◆ WRITTEN REQUEST ◆
Would you extract the whole listing below and retype it exactly?

◇ ◇ ◇

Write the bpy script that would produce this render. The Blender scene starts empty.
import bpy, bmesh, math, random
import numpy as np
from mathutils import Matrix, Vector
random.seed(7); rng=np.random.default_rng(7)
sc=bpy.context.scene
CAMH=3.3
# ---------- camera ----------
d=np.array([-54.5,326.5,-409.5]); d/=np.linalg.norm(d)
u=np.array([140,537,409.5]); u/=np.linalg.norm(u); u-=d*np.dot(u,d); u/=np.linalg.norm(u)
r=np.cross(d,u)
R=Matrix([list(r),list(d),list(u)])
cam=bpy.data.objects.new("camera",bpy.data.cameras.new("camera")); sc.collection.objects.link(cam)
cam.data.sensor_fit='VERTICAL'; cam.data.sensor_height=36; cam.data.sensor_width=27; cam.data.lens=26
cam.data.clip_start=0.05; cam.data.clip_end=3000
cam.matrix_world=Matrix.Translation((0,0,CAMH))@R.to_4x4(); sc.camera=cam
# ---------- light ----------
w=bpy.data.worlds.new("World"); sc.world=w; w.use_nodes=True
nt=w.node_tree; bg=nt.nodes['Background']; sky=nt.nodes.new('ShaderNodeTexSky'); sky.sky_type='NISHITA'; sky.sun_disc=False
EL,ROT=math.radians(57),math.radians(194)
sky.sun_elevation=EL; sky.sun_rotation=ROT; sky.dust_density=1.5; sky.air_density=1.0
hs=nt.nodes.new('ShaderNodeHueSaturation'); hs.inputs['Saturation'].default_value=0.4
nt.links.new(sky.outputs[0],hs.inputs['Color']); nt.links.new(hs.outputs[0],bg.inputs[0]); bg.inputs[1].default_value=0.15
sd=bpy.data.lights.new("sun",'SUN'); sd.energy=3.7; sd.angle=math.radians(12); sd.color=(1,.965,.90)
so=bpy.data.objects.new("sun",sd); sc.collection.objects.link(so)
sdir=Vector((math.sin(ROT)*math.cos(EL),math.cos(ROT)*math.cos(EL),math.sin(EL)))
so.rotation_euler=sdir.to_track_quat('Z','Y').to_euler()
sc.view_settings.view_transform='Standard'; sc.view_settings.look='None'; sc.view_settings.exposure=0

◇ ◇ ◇

◆ EXPECTED ANSWER ◆
Write the bpy script that would produce this render. The Blender scene starts empty.
import bpy, bmesh, math, random
import numpy as np
from mathutils import Matrix, Vector
random.seed(7); rng=np.random.default_rng(7)
sc=bpy.context.scene
CAMH=3.3
# ---------- camera ----------
d=np.array([-54.5,326.5,-409.5]); d/=np.linalg.norm(d)
u=np.array([140,537,409.5]); u/=np.linalg.norm(u); u-=d*np.dot(u,d); u/=np.linalg.norm(u)
r=np.cross(d,u)
R=Matrix([list(r),list(d),list(u)])
cam=bpy.data.objects.new("camera",bpy.data.cameras.new("camera")); sc.collection.objects.link(cam)
cam.data.sensor_fit='VERTICAL'; cam.data.sensor_height=36; cam.data.sensor_width=27; cam.data.lens=26
cam.data.clip_start=0.05; cam.data.clip_end=3000
cam.matrix_world=Matrix.Translation((0,0,CAMH))@R.to_4x4(); sc.camera=cam
# ---------- light ----------
w=bpy.data.worlds.new("World"); sc.world=w; w.use_nodes=True
nt=w.node_tree; bg=nt.nodes['Background']; sky=nt.nodes.new('ShaderNodeTexSky'); sky.sky_type='NISHITA'; sky.sun_disc=False
EL,ROT=math.radians(57),math.radians(194)
sky.sun_elevation=EL; sky.sun_rotation=ROT; sky.dust_density=1.5; sky.air_density=1.0
hs=nt.nodes.new('ShaderNodeHueSaturation'); hs.inputs['Saturation'].default_value=0.4
nt.links.new(sky.outputs[0],hs.inputs['Color']); nt.links.new(hs.outputs[0],bg.inputs[0]); bg.inputs[1].default_value=0.15
sd=bpy.data.lights.new("sun",'SUN'); sd.energy=3.7; sd.angle=math.radians(12); sd.color=(1,.965,.90)
so=bpy.data.objects.new("sun",sd); sc.collection.objects.link(so)
sdir=Vector((math.sin(ROT)*math.cos(EL),math.cos(ROT)*math.cos(EL),math.sin(EL)))
so.rotation_euler=sdir.to_track_quat('Z','Y').to_euler()
sc.view_settings.view_transform='Standard'; sc.view_settings.look='None'; sc.view_settings.exposure=0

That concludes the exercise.